Spooky early construction practices

As today is Friday 13th, we are spotlighting spooky and superstitious construction practices.

Many early civilisations are thought to have practised human sacrifice as part of the dedication of major building projects, from temples to bridges, in order to bring good fortune and pacify the gods.

In Mayan culture, although human sacrifice was relatively rare, when dedicating a major building project, the sacrifice of an enemy king was most prized. The later Aztec civilisation is better known for its legacy of sacrifice, with thousands thought to have been sacrificed in the final stages of construction of Templo Mayor (in modern day Mexico).

The practice is not limited to Latin America – there is a legend that thousands of men are entombed within the Great Wall of China (to make it stronger), and that the mortar used to bind the stones was made from human bones.* In ancient Japan, there are tales of ‘hitobashira’ – people buried alive at the base of construction, to protect buildings against disasters or enemy attacks.
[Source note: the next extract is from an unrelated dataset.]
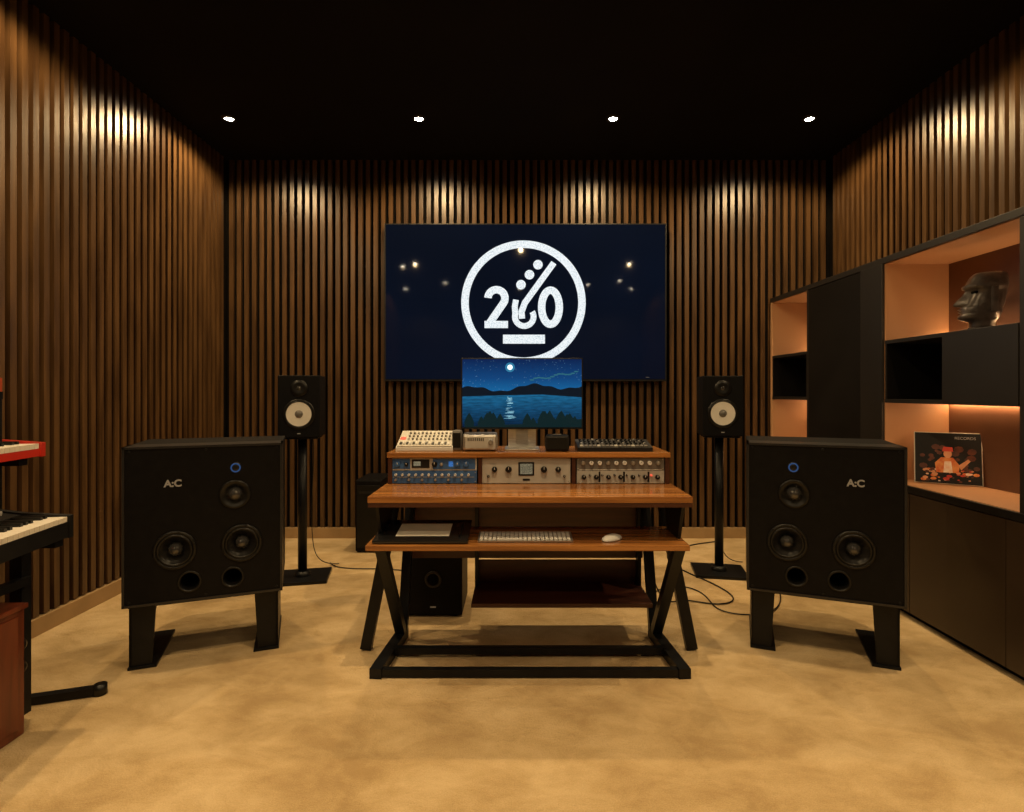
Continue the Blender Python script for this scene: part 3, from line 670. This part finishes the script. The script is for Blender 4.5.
for i,y in enumerate((2.03,1.20)):
    x = -1.80 + (0 if i==0 else 0.06)
    boxes('post_%d'%i, [((x-0.022,y-0.02,0.03),(x+0.022,y+0.02,0.64))], M_steel, ks)
    boxes('upper_post_%d'%i, [((x-0.122,y-0.02,0.64),(x-0.085,y+0.02,1.17))], M_steel, ks)
    box('arm_low_%d'%i, (x-0.22,y-0.018,0.635),(x+0.14,y+0.018,0.663), M_steel, ks)
    box('arm_mid_%d'%i, (x-0.26,y-0.018,0.930),(x+0.01,y+0.018,0.958), M_steel, ks)
    box('arm_top_%d'%i, (x-0.30,y-0.018,1.17),(x-0.08,y+0.018,1.198), M_steel, ks)
    beam('foot_%d'%i, (x-0.26,y+0.05,0.018),(x+0.16,y+0.19 if i==0 else y,0.018), 0.03,0.035, M_steel, ks)
    lathe('clamp_%d'%i, [(0,0.03),(0.022,0.03),(0.028,0.015),(0.022,0),(0,0)], (x+0.03,y-0.03,0.30), M_rubber, ks)
    lathe('clampb_%d'%i, [(0,0.03),(0.022,0.03),(0.028,0.015),(0.022,0),(0,0)], (x+0.03,y-0.03,0.22), M_rubber, ks)
    lathe('foot_cap_%d'%i, [(0,0.0),(0.024,0.0),(0.024,0.040),(0,0.040)], (x+0.15,y+0.187 if i==0 else y,0.0), M_rubber, ks, (0,0,0), seg=16)
box('lower_cross_bar', (-1.79,1.20,0.50),(-1.76,2.03,0.53), M_steel, ks)
wc = empty('wooden_stool_box', (0,0,0))
box('carcass', (-1.90,1.53,0.0),(-1.728,1.965,0.440), M_mahog, wc, 0.004)
box('side_panel', (-1.728,1.56,0.03),(-1.723,1.935,0.42), M_mahog, wc, 0.001)
box('lid', (-1.902,1.525,0.440),(-1.718,1.97,0.457), M_mahog, wc, 0.003)

# ---------------------------------------------------------------- world + camera
w = bpy.data.worlds.new('World'); scn.world = w; w.use_nodes = True
w.node_tree.nodes['Background'].inputs[0].default_value = (0.02,0.016,0.012,1); w.node_tree.nodes['Background'].inputs[1].default_value = 0.2
cam = bpy.data.cameras.new('camera'); co = bpy.data.objects.new('camera', cam); COL.objects.link(co)
co.location = (0,0,1.2); co.rotation_euler = (radians(90),0,0)
cam.sensor_width = 36; cam.lens = 560/1024*36; cam.shift_x = -5/1024; cam.shift_y = -15/1024; cam.clip_start = 0.05
scn.camera = co
try:
    scn.view_settings.view_transform = 'Standard'; scn.view_settings.look = 'None'
except Exception as e: print(e)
Hitobashira are often connected with complex and dangerous projects involving water, such as dams and bridges.

While thankfully this consideration no longer features on the critical path, some superstitions still factor into building. For example, in multi-level buildings the 13th floor is often omitted, or airports will lack a 13th gate, in countries where the number 13 is considered unlucky.

*The mortar used to bind the stones of the Great Wall was actually made from rice flour. Less spooky but very innovative.